[Cryptography] Heartbleed and fundamental crypto programming practices

ianG iang at iang.org
Sun Apr 13 06:03:18 EDT 2014


On 12/04/2014 19:17 pm, Tony Arcieri wrote:
> On Sat, Apr 12, 2014 at 4:15 PM, ianG <iang at iang.org
> <mailto:iang at iang.org>> wrote:
> 
>     Have you looked at QUIC?
> 
> 
> Yes (and CurveZMQ and Nitro)


:) ok...  I was just wondering if it (they) deserve mention under
Sketches, and if not why not?

http://clearcryptocode.org/tls/

And while we are on the subject, I'm curious about something:

    "Unfortunately, the modern Internet does not look favorably upon
UDP. Preliminary benchmarks of CurveCP showed nearly complete packet
loss in the face of TCP congestion which is arguably a problem with
CurveCP's decongestion algorithm but much more likely an intractable
problem with trying to do bulk transfers with UDP."

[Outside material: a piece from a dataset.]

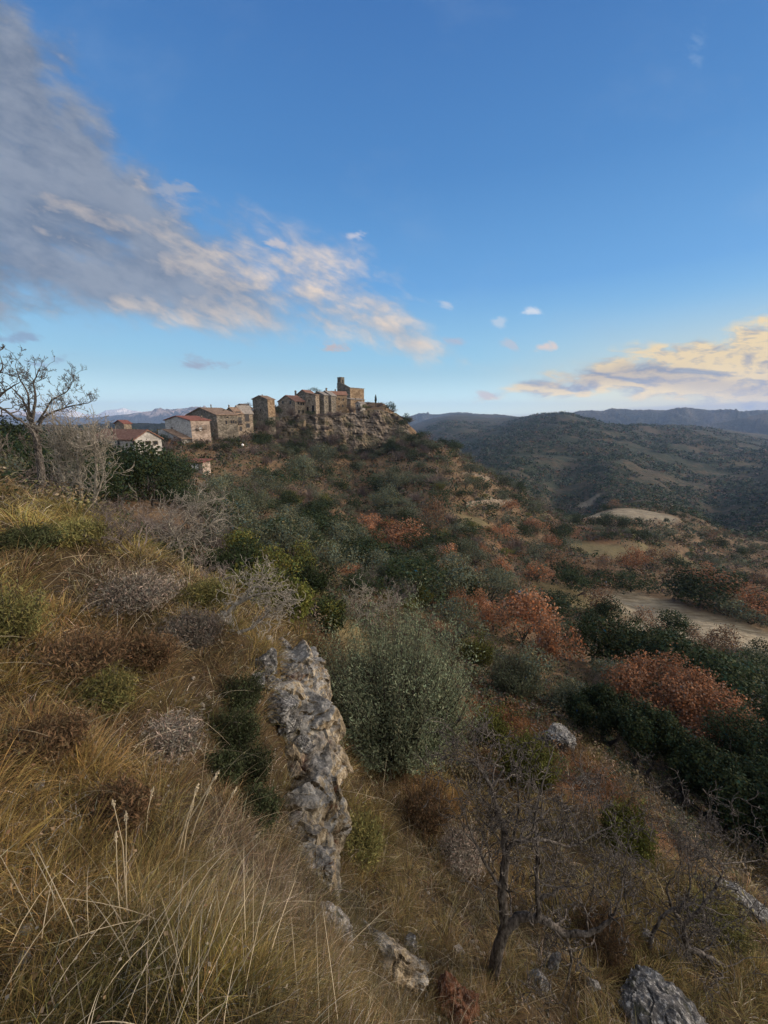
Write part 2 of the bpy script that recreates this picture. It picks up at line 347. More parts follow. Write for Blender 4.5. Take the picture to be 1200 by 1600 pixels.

Is this over-obsessing on an edge case, aka congestion?  Most use for
most protocols is bursty therefore presumably uncongested.  As long as
this works most of the time, we've got a protocol, and the occasional
time it gets into congestion-deadly-embrace, we can handwave it off as
dead net;  happens anyway, apps deal with it, or don't.

I noticed the same long discussion in QUIC doco, and the recent post
where someone had shown CurveCP to be bad in certain tests that focused
on the congestion space;  is this a case of solving the edge cases
before proving the fundamentals?

Or is there something fundamental about the congestion issue that stops
UDP being usable under any circumstances?